In turn, she added, ''Handouts to corporate farms lead to overproduction, with the surplus dumped on international markets at prices below production costs. Crop prices are driven down, threatening the livelihood of family farmers across the world.''

Bush's proposed budget for fiscal year 2006--intended to take effect when the new fiscal year begins on Oct. 1, 2005 but subject to approval by Congress--contains surprise cuts to those subsidies.

The president would trim agricultural subsidies by five percent and limit subsidy payments to $250,000 per producer. This would mark a huge cut for the 80-plus agribusiness firms that receive more than $1 million a year, according to researchers at the Center for Global Development.

''The potential winners are poor farmers in developing countries who face market prices pushed down by U.S. and European production subsidies,'' the Washington, D.C.-based think tank said in a statement.

If the U.S. cuts take effect, then pressure would mount on Europe to follow suit and prospects could improve for global trade talks in which agricultural subsidies have become a key sticking point, said Center president Nancy Birdsall.

The second initiative would impose similar caps and is contained in the ''Rural America Preservation Act,'' legislation introduced by Senators Chuck Grassley (R-Iowa) and Byron Dorgan (D-N.D.).

The measure has drawn support from a diverse coalition.

''Congress must move swiftly to enact agricultural commodity payment caps to help the neediest farmers here and abroad,'' said Fiorito, whose group, Oxfam America, works on aid projects at home and in the developing world.

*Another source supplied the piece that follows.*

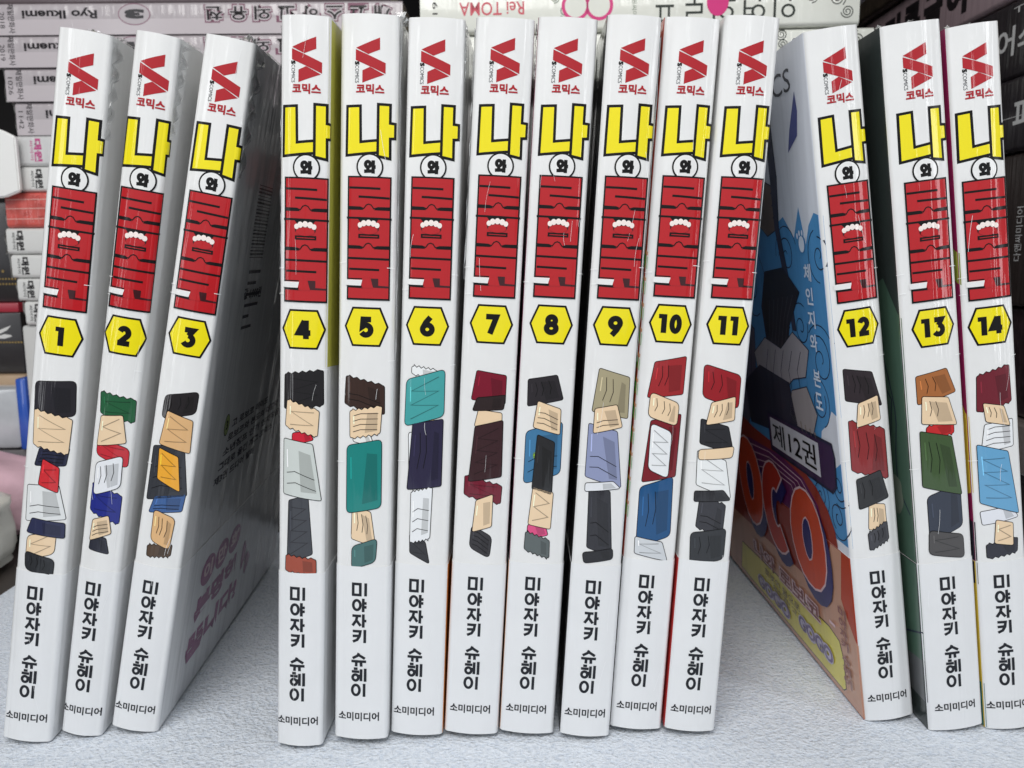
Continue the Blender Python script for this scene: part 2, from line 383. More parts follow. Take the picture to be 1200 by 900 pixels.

Paul Gessing, director of government affairs at fiscal watchdog the National Taxpayers Union, endorsed the proposed law and scored the farm payouts as a drain on personal earnings and public revenue.

''Due to the nearly unlimited subsidy payment amounts available under current law, hard working taxpayers end up footing the bill for a program that doesn't even meet its stated justification of preserving family farms. Instead these tax dollars are easily converted into subsidies for large agribusinesses who are eager to evade free-market competition,'' Gessing said.

Other tax-focused endorsers include Taxpayers for Common Sense and The Council for Citizens against Government Waste, which estimated that the law would ''save taxpayers at least $1.2 billion over the next decade.''

''Unfortunately, our farm subsidies don't help most farmers or the environment,'' said Scott Faber, farm policy campaign director at Environmental Defense. Among his group's concerns: that payouts to large farm companies have encouraged them to expand operations and to plow up sensitive lands.

''Now is our chance to reform farm programs to reward economic innovation, rather than dependence, and to link payments to environmental performance, rather than production,'' Faber said.

Other endorsers of the proposed legislation include Bread for the World, Free Enterprise Fund, Isaak Walton League of America, and the National Catholic Rural Life Conference. Bush also has voiced his support, as have some family farmers.

The measure's introduction on Feb. 15 coincided with a warning from the U.N.'s Food and Agriculture Organization (FAO) that billions of farmers' livelihoods are imperiled by protectionism and falling commodity prices.

Some 2.5 billion people in the developing world who rely on farming face food insecurity as a result of trade barriers and subsidies, the FAO said in its latest report on the state of agricultural commodity markets.

Developing nations that rely heavily on one or only a few agricultural products are at greatest risk, the agency said. For 43 developing countries, more than 20 percent of their export incomes come from the sale of just one product. These countries are mainly situated in Sub-Saharan Africa, Latin America, and the Caribbean.